* _Your instructions_
Will you print the material below without altering a single character?
★ ★ ★
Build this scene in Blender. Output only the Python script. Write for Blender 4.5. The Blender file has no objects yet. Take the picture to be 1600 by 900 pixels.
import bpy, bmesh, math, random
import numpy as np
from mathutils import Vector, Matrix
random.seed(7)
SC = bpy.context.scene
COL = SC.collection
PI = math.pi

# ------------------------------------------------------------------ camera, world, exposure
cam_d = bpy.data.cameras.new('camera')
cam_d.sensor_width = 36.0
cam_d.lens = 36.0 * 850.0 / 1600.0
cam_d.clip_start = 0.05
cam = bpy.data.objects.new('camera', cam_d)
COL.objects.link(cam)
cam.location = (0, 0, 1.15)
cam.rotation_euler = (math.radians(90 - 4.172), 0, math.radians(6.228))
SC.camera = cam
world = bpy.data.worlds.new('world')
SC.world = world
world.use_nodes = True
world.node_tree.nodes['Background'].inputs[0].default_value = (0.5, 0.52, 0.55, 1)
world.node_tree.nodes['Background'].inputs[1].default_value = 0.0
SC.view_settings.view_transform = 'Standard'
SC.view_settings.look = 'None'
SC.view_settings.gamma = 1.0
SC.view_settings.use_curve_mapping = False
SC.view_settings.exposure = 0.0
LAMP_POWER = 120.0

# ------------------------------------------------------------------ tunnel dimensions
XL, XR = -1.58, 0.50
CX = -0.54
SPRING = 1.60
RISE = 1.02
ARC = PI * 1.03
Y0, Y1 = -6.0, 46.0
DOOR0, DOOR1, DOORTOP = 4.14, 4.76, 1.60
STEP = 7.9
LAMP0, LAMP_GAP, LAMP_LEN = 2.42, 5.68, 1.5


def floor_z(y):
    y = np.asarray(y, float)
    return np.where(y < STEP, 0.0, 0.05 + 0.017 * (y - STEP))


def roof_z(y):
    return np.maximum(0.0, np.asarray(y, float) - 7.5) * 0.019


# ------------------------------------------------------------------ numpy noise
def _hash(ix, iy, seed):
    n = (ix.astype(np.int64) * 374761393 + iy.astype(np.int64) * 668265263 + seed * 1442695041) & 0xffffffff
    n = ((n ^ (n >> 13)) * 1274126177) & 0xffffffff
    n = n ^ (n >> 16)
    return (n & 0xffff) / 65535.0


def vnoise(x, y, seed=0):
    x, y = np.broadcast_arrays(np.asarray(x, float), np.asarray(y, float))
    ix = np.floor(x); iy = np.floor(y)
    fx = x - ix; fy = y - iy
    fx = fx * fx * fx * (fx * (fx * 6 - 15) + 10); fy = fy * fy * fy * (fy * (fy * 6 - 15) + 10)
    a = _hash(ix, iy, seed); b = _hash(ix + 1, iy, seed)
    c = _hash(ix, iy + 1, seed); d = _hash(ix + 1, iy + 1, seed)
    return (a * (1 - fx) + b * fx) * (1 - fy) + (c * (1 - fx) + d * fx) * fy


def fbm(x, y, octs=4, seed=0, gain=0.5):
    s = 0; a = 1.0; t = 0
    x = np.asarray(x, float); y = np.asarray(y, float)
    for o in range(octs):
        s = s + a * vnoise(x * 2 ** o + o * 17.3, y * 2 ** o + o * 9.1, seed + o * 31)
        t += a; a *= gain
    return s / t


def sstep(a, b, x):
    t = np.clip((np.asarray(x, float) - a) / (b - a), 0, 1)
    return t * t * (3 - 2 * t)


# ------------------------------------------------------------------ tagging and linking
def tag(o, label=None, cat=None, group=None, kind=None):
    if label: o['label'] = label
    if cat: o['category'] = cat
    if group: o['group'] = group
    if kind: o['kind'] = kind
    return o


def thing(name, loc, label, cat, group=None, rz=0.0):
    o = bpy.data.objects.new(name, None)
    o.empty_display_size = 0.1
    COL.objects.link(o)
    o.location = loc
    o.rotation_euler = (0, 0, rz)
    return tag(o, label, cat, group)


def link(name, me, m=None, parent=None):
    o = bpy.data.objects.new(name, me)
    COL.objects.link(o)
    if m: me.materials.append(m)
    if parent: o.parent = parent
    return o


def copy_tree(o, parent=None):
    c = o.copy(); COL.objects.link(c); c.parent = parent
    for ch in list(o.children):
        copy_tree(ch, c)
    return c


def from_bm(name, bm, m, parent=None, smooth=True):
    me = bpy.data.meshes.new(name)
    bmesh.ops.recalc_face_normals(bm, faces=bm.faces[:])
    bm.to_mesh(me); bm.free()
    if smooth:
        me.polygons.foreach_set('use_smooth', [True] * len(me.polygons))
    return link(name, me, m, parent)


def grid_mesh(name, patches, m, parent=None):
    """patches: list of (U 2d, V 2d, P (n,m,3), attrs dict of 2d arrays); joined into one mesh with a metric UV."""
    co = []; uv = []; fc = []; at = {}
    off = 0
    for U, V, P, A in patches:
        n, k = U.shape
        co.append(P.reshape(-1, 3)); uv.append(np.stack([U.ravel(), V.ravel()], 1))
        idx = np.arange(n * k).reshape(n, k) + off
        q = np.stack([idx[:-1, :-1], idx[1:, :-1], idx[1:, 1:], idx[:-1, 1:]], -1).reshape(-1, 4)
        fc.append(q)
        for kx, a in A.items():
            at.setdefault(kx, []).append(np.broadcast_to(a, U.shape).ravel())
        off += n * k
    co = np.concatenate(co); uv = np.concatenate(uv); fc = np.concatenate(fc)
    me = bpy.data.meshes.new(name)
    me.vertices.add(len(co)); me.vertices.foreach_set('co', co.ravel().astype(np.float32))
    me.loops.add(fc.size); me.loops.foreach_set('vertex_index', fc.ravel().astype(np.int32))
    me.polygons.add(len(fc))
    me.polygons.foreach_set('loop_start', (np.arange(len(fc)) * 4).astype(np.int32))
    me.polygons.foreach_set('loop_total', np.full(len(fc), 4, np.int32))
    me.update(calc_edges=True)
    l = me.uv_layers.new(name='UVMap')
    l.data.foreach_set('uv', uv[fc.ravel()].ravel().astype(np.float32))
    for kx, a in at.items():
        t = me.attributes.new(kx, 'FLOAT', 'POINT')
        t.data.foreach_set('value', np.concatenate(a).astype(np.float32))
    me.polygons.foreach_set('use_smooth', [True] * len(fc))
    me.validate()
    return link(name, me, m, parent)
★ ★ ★
* _Reply to the task_
Build this scene in Blender. Output only the Python script. Write for Blender 4.5. The Blender file has no objects yet. Take the picture to be 1600 by 900 pixels.
import bpy, bmesh, math, random
import numpy as np
from mathutils import Vector, Matrix
random.seed(7)
SC = bpy.context.scene
COL = SC.collection
PI = math.pi

# ------------------------------------------------------------------ camera, world, exposure
cam_d = bpy.data.cameras.new('camera')
cam_d.sensor_width = 36.0
cam_d.lens = 36.0 * 850.0 / 1600.0
cam_d.clip_start = 0.05
cam = bpy.data.objects.new('camera', cam_d)
COL.objects.link(cam)
cam.location = (0, 0, 1.15)
cam.rotation_euler = (math.radians(90 - 4.172), 0, math.radians(6.228))
SC.camera = cam
world = bpy.data.worlds.new('world')
SC.world = world
world.use_nodes = True
world.node_tree.nodes['Background'].inputs[0].default_value = (0.5, 0.52, 0.55, 1)
world.node_tree.nodes['Background'].inputs[1].default_value = 0.0
SC.view_settings.view_transform = 'Standard'
SC.view_settings.look = 'None'
SC.view_settings.gamma = 1.0
SC.view_settings.use_curve_mapping = False
SC.view_settings.exposure = 0.0
LAMP_POWER = 120.0

# ------------------------------------------------------------------ tunnel dimensions
XL, XR = -1.58, 0.50
CX = -0.54
SPRING = 1.60
RISE = 1.02
ARC = PI * 1.03
Y0, Y1 = -6.0, 46.0
DOOR0, DOOR1, DOORTOP = 4.14, 4.76, 1.60
STEP = 7.9
LAMP0, LAMP_GAP, LAMP_LEN = 2.42, 5.68, 1.5


def floor_z(y):
    y = np.asarray(y, float)
    return np.where(y < STEP, 0.0, 0.05 + 0.017 * (y - STEP))


def roof_z(y):
    return np.maximum(0.0, np.asarray(y, float) - 7.5) * 0.019


# ------------------------------------------------------------------ numpy noise
def _hash(ix, iy, seed):
    n = (ix.astype(np.int64) * 374761393 + iy.astype(np.int64) * 668265263 + seed * 1442695041) & 0xffffffff
    n = ((n ^ (n >> 13)) * 1274126177) & 0xffffffff
    n = n ^ (n >> 16)
    return (n & 0xffff) / 65535.0


def vnoise(x, y, seed=0):
    x, y = np.broadcast_arrays(np.asarray(x, float), np.asarray(y, float))
    ix = np.floor(x); iy = np.floor(y)
    fx = x - ix; fy = y - iy
    fx = fx * fx * fx * (fx * (fx * 6 - 15) + 10); fy = fy * fy * fy * (fy * (fy * 6 - 15) + 10)
    a = _hash(ix, iy, seed); b = _hash(ix + 1, iy, seed)
    c = _hash(ix, iy + 1, seed); d = _hash(ix + 1, iy + 1, seed)
    return (a * (1 - fx) + b * fx) * (1 - fy) + (c * (1 - fx) + d * fx) * fy


def fbm(x, y, octs=4, seed=0, gain=0.5):
    s = 0; a = 1.0; t = 0
    x = np.asarray(x, float); y = np.asarray(y, float)
    for o in range(octs):
        s = s + a * vnoise(x * 2 ** o + o * 17.3, y * 2 ** o + o * 9.1, seed + o * 31)
        t += a; a *= gain
    return s / t


def sstep(a, b, x):
    t = np.clip((np.asarray(x, float) - a) / (b - a), 0, 1)
    return t * t * (3 - 2 * t)


# ------------------------------------------------------------------ tagging and linking
def tag(o, label=None, cat=None, group=None, kind=None):
    if label: o['label'] = label
    if cat: o['category'] = cat
    if group: o['group'] = group
    if kind: o['kind'] = kind
    return o


def thing(name, loc, label, cat, group=None, rz=0.0):
    o = bpy.data.objects.new(name, None)
    o.empty_display_size = 0.1
    COL.objects.link(o)
    o.location = loc
    o.rotation_euler = (0, 0, rz)
    return tag(o, label, cat, group)


def link(name, me, m=None, parent=None):
    o = bpy.data.objects.new(name, me)
    COL.objects.link(o)
    if m: me.materials.append(m)
    if parent: o.parent = parent
    return o


def copy_tree(o, parent=None):
    c = o.copy(); COL.objects.link(c); c.parent = parent
    for ch in list(o.children):
        copy_tree(ch, c)
    return c


def from_bm(name, bm, m, parent=None, smooth=True):
    me = bpy.data.meshes.new(name)
    bmesh.ops.recalc_face_normals(bm, faces=bm.faces[:])
    bm.to_mesh(me); bm.free()
    if smooth:
        me.polygons.foreach_set('use_smooth', [True] * len(me.polygons))
    return link(name, me, m, parent)


def grid_mesh(name, patches, m, parent=None):
    """patches: list of (U 2d, V 2d, P (n,m,3), attrs dict of 2d arrays); joined into one mesh with a metric UV."""
    co = []; uv = []; fc = []; at = {}
    off = 0
    for U, V, P, A in patches:
        n, k = U.shape
        co.append(P.reshape(-1, 3)); uv.append(np.stack([U.ravel(), V.ravel()], 1))
        idx = np.arange(n * k).reshape(n, k) + off
        q = np.stack([idx[:-1, :-1], idx[1:, :-1], idx[1:, 1:], idx[:-1, 1:]], -1).reshape(-1, 4)
        fc.append(q)
        for kx, a in A.items():
            at.setdefault(kx, []).append(np.broadcast_to(a, U.shape).ravel())
        off += n * k
    co = np.concatenate(co); uv = np.concatenate(uv); fc = np.concatenate(fc)
    me = bpy.data.meshes.new(name)
    me.vertices.add(len(co)); me.vertices.foreach_set('co', co.ravel().astype(np.float32))
    me.loops.add(fc.size); me.loops.foreach_set('vertex_index', fc.ravel().astype(np.int32))
    me.polygons.add(len(fc))
    me.polygons.foreach_set('loop_start', (np.arange(len(fc)) * 4).astype(np.int32))
    me.polygons.foreach_set('loop_total', np.full(len(fc), 4, np.int32))
    me.update(calc_edges=True)
    l = me.uv_layers.new(name='UVMap')
    l.data.foreach_set('uv', uv[fc.ravel()].ravel().astype(np.float32))
    for kx, a in at.items():
        t = me.attributes.new(kx, 'FLOAT', 'POINT')
        t.data.foreach_set('value', np.concatenate(a).astype(np.float32))
    me.polygons.foreach_set('use_smooth', [True] * len(fc))
    me.validate()
    return link(name, me, m, parent)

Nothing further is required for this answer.